Old applications should run on newer Linux versions. New applications should run on older versions. What tends to be specific to whether an application will run is libraries, and whether the right libraries are present, in the correct versions. (Linux, properly speaking, is the OS kernel. I don't recall ever seeing an old app fail to run because it issued a system call that had been deprecated and removed from a more recent kernel.)

Drivers working for 15 years is likely unnecessary.

I run Ubuntu here, and chose it because it does the best job I've seen in a Linux distro of figuring out what it is being installed on, setting itself up, and Just Working with minimal user involvement. I'm a tech. I can do the user interaction. But I want to spend my time using the resulting system, not fiddling to make it usable.

The usual pain points in getting Linux up and running are video and networking. Ubuntu detected my video card and used it, and detected my network and accessed it.

Now, I do have a vanilla setup. I am not a gamer, and don't have the pain of trying to get Linux to use all the features of the fancy high-end video card I got for gaming. The generic Linux video drivers don't support it, and I must install a non open source proprietary driver, assuming one exists. But if I am a gamer, chances are near unity that I don't run Linux.
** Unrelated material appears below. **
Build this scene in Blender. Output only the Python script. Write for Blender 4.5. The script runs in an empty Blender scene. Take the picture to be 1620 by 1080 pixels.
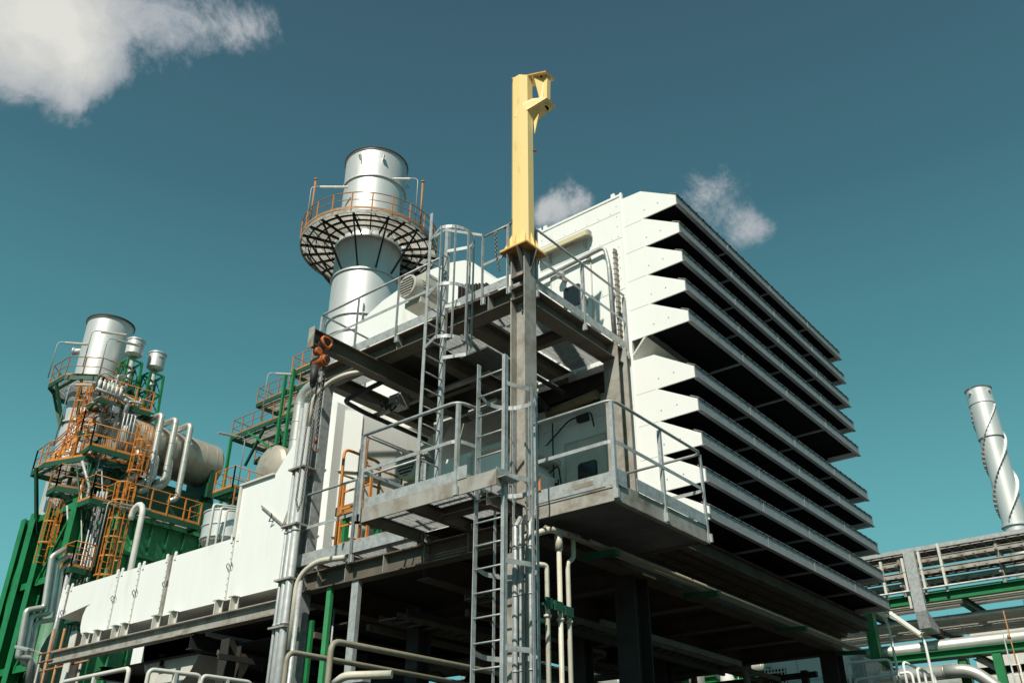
import bpy, math, random
from mathutils import Vector as V, Matrix
random.seed(7)
S = bpy.context.scene
COL = S.collection
R = math.radians

# ------------------------------------------------------------------ camera
CAM = V((0, 0, 1.6))
FPX = 1427.5
RT = V((0.62943078, -0.77705391, 0.00202739))
UP = V((-0.37888237, -0.30462307, 0.87387238))
FW = V((0.67842836, 0.55081032, 0.48615117))
cam = bpy.data.cameras.new('camera')
co = bpy.data.objects.new('camera', cam); COL.objects.link(co)
cam.sensor_width = 36; cam.lens = 36 * FPX / 1620
cam.clip_start = 0.1; cam.clip_end = 5000
M = Matrix((RT, UP, -FW)).transposed().to_4x4(); M.translation = CAM
co.matrix_world = M
S.camera = co

def ray(px, py):
    return FW + RT * ((px - 810) / FPX) - UP * ((py - 540) / FPX)
def at(px, py, X=None, Y=None, Z=None):
    """point where the sight line through a photo pixel meets a real plane of the plant"""
    d = ray(px, py)
    if X is not None: t = (X - CAM.x) / d.x
    elif Y is not None: t = (Y - CAM.y) / d.y
    else: t = (Z - CAM.z) / d.z
    return CAM + d * t

# ------------------------------------------------------------------ light
SUN_EL = 47.0
SUN_DIR = V((-1, -0.34, math.tan(R(SUN_EL)) * math.hypot(1, .34))).normalized()
sl = bpy.data.lights.new('sun', 'SUN'); sl.energy = 5.0; sl.angle = R(0.5); sl.color = (1.0, 0.95, 0.85)
so = bpy.data.objects.new('sun', sl); COL.objects.link(so)
so.rotation_euler = SUN_DIR.to_track_quat('Z', 'Y').to_euler()

W = bpy.data.worlds.new('World'); S.world = W; W.use_nodes = True
nt = W.node_tree; N = nt.nodes; L = nt.links; N.clear()
def wn(t, **k):
    n = N.new(t)
    for a, b in k.items(): setattr(n, a, b)
    return n
def wmath(op, a, b=None, c=None, clamp=False):
    n = wn('ShaderNodeMath', operation=op, use_clamp=clamp)
    for i, v in enumerate((a, b, c)):
        if v is None: continue
        if isinstance(v, (int, float)): n.inputs[i].default_value = v
        else: L.new(v, n.inputs[i])
    return n.outputs[0]
sky = wn('ShaderNodeTexSky', sky_type='NISHITA', sun_disc=False)
sky.sun_elevation = R(SUN_EL); sky.sun_rotation = math.atan2(SUN_DIR.x, SUN_DIR.y)
sky.air_density = 1.0; sky.dust_density = 0.6; sky.ozone_density = 1.0
tint = wn('ShaderNodeMix', data_type='RGBA', blend_type='MULTIPLY'); tint.inputs[0].default_value = 1
L.new(sky.outputs[0], tint.inputs[6]); tint.inputs[7].default_value = (0.5, 0.88, 0.74, 1)
BGS = 0.075
sx = wn('ShaderNodeSeparateXYZ'); tcg = wn('ShaderNodeTexCoord'); L.new(tcg.outputs['Generated'], sx.inputs[0])
sr = wn('ShaderNodeValToRGB'); e = sr.color_ramp.elements
e[0].position = 0.0; e[0].color = (.05 / BGS, .10 / BGS, .10 / BGS, 1)
e[1].position = 0.85; e[1].color = (.036 / BGS, .078 / BGS, .112 / BGS, 1)
for p_, c_ in ((.07, (.10, .30, .32)), (.13, (.145, .45, .48)), (.22, (.145, .45, .48)), (.42, (.078, .262, .30)), (.6, (.052, .15, .195)), (.75, (.045, .108, .152))):
    q_ = e.new(p_); q_.color = (c_[0] / BGS, c_[1] / BGS, c_[2] / BGS, 1)
L.new(sx.outputs[2], sr.inputs[0])
sm_ = wn('ShaderNodeMix', data_type='RGBA'); sm_.inputs[0].default_value = .93
L.new(tint.outputs[2], sm_.inputs[6]); L.new(sr.outputs[0], sm_.inputs[7])
geo = wn('ShaderNodeTexCoord')
def blob(px, py, rad, wgt):
    d = ray(px, py).normalized()
    vd = wn('ShaderNodeVectorMath', operation='DISTANCE'); L.new(geo.outputs['Generated'], vd.inputs[0]); vd.inputs[1].default_value = d
    x = wmath('DIVIDE', vd.outputs['Value'], rad / FPX)
    x = wmath('SUBTRACT', 1.0, x, clamp=True)
    return wmath('MULTIPLY', x, wgt)
BL = [(-60, -30, 170, 1.7), (60, 0, 150, 1.5), (165, 20, 110, 1.1), (120, 90, 80, 1.0), (150, 120, 55, .8), (118, 165, 50, .8), (20, 40, 90, .5),
      (250, 20, 60, .75), (270, 70, 55, .5), (405, 40, 60, .5), (365, 75, 60, .45), (320, 15, 70, .45), (300, 100, 50, .45), (425, 30, 40, .4), (340, 40, 60, .35),
      (890, 325, 55, 1.0), (862, 345, 45, .8), (925, 315, 35, .5), (1165, 350, 80, .5), (1185, 372, 45, .5), (1110, 305, 60, .42), (1140, 290, 60, .35), (1210, 360, 40, .3)]
acc = None
for b in BL:
    o = blob(*b); acc = o if acc is None else wmath('ADD', acc, o)
nz = wn('ShaderNodeTexNoise'); nz.inputs['Scale'].default_value = 11; nz.inputs['Detail'].default_value = 15; nz.inputs['Roughness'].default_value = .7; nz.inputs['Distortion'].default_value = .3
L.new(geo.outputs['Generated'], nz.inputs['Vector'])
nn = wmath('MULTIPLY_ADD', nz.outputs['Fac'], 3.0, -1.55)
fld = wmath('ADD', acc, nn)
gate = wmath('MULTIPLY', acc, 4.0, clamp=True)
mr = wn('ShaderNodeMapRange', interpolation_type='SMOOTHSTEP'); mr.inputs[1].default_value = .2; mr.inputs[2].default_value = 1.0
L.new(fld, mr.inputs[0])
alpha = wmath('MULTIPLY', mr.outputs[0], gate)
alpha = wmath('MULTIPLY', alpha, .97)
nz2 = wn('ShaderNodeTexNoise'); nz2.inputs['Scale'].default_value = 5; nz2.inputs['Detail'].default_value = 5
L.new(geo.outputs['Generated'], nz2.inputs['Vector'])
cf = wmath('MULTIPLY_ADD', fld, .55, -.35)
cf = wmath('ADD', cf, wmath('MULTIPLY_ADD', nz2.outputs['Fac'], 1.2, -.6), clamp=True)
cr = wn('ShaderNodeValToRGB'); cr.color_ramp.elements[0].color = (4.6, 5.1, 5.6, 1); cr.color_ramp.elements[1].color = (9.5, 9.4, 8.7, 1)
L.new(cf, cr.inputs[0])
cm = wn('ShaderNodeMix', data_type='RGBA'); L.new(alpha, cm.inputs[0]); L.new(sm_.outputs[2], cm.inputs[6]); L.new(cr.outputs[0], cm.inputs[7])
bg = wn('ShaderNodeBackground'); bg.inputs[1].default_value = 0.075
L.new(cm.outputs[2], bg.inputs[0])
wo = wn('ShaderNodeOutputWorld'); L.new(bg.outputs[0], wo.inputs[0])

S.view_settings.view_transform = 'Standard'; S.view_settings.look = 'None'
S.view_settings.exposure = 0.1; S.view_settings.gamma = 1
S.cycles.max_bounces = 6

# ------------------------------------------------------------------ materials
def mat(name, c1, c2=None, rough=.5, metal=0., scale=6., streak=1., mix=(.4, .7), bump=0., c3=None, spec=.5, s3=1.5, m3=(.6, .75)):
    m = bpy.data.materials.new(name); m.use_nodes = True
    n = m.node_tree.nodes; l = m.node_tree.links; b = n['Principled BSDF']
    b.inputs['Roughness'].default_value = rough; b.inputs['Metallic'].default_value = metal
    b.inputs['Specular IOR Level'].default_value = spec
    tc = n.new('ShaderNodeTexCoord'); mp = n.new('ShaderNodeMapping'); mp.inputs['Scale'].default_value = (1, 1, streak)
    l.new(tc.outputs['Object'], mp.inputs[0])
    no = n.new('ShaderNodeTexNoise'); no.inputs['Scale'].default_value = scale; no.inputs['Detail'].default_value = 7; no.inputs['Roughness'].default_value = .65
    l.new(mp.outputs[0], no.inputs['Vector'])
    r = n.new('ShaderNodeMapRange'); r.inputs[1].default_value = mix[0]; r.inputs[2].default_value = mix[1]; l.new(no.outputs['Fac'], r.inputs[0])
    mx = n.new('ShaderNodeMix'); mx.data_type = 'RGBA'; l.new(r.outputs[0], mx.inputs[0])
    mx.inputs[6].default_value = (*c1, 1); mx.inputs[7].default_value = (*(c2 or c1), 1)
    out = mx.outputs[2]
    if c3:
        n3 = n.new('ShaderNodeTexNoise'); n3.inputs['Scale'].default_value = s3; n3.inputs['Detail'].default_value = 8; n3.inputs['Roughness'].default_value = .7
        l.new(mp.outputs[0], n3.inputs['Vector'])
        r3 = n.new('ShaderNodeMapRange'); r3.inputs[1].default_value = m3[0]; r3.inputs[2].default_value = m3[1]; l.new(n3.outputs['Fac'], r3.inputs[0])
        m2 = n.new('ShaderNodeMix'); m2.data_type = 'RGBA'; l.new(r3.outputs[0], m2.inputs[0]); l.new(out, m2.inputs[6]); m2.inputs[7].default_value = (*c3, 1)
        out = m2.outputs[2]
    l.new(out, b.inputs['Base Color'])
    ra = n.new('ShaderNodeMapRange'); ra.inputs[3].default_value = max(.05, rough - .1); ra.inputs[4].default_value = min(1, rough + .12)
    l.new(no.outputs['Fac'], ra.inputs[0]); l.new(ra.outputs[0], b.inputs['Roughness'])
    if bump:
        bp = n.new('ShaderNodeBump'); bp.inputs['Strength'].default_value = bump; bp.inputs['Distance'].default_value = .01
        l.new(no.outputs['Fac'], bp.inputs['Height']); l.new(bp.outputs[0], b.inputs['Normal'])
    return m
GALV = mat('galvanised_steel', (.44, .46, .45), (.27, .285, .28), rough=.5, metal=.25, scale=11, c3=(.24, .18, .11), s3=2.5, m3=(.56, .8), bump=.05)
GALVB = mat('weathered_galvanised', (.37, .36, .32), (.27, .25, .21), rough=.65, metal=.1, scale=4, c3=(.15, .10, .055), s3=2.2, m3=(.47, .72), bump=.15)
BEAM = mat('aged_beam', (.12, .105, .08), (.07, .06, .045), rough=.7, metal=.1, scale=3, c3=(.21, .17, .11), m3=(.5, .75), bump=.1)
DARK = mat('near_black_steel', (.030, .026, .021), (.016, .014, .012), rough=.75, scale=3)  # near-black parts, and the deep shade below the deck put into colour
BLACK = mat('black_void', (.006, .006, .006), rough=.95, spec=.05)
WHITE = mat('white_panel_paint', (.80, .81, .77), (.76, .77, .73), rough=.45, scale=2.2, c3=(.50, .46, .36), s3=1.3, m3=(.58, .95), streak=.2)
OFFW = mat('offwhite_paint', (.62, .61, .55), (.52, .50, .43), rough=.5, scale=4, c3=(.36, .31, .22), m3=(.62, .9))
HOODG = mat('grey_gutter_metal', (.30, .31, .31), (.24, .25, .25), rough=.55, metal=.15, scale=5, c3=(.3, .28, .22), m3=(.6, .8))
YEL = mat('yellow_paint', (.86, .64, .26), (.83, .60, .23), rough=.45, scale=2, c3=(.45, .24, .06), s3=4, m3=(.60, .8), streak=.25, bump=.05)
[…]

I run Windows because that's what games are written for and supported on.

Another pain point can be libraries mentioned above, and that's another reason for Ubuntu. The package manager does a good job of scanning your system to see what you already have, so when you choose a package folder installation, you get not only the package, but any dependencies it may have that aren't already installed. (Playing "The app failed to run. Why? Oh, version X of library Y isn't installed. Where can I get that?" gets old fast.)

I'm not dual booting at the moment. I'm in final stages of co0nfiguring a new desktop, which right now is Win10 only. That's not a hardship, as a lot ofd what I do is Windows-centric, and running Linux is "keeping my hand in."

But I'm also an old command line guy, and am set up to do that, with a tabbed terminal client in which I c an run CMD, TCC-LE, and Win21 ports of bash, tcsh, and zsh.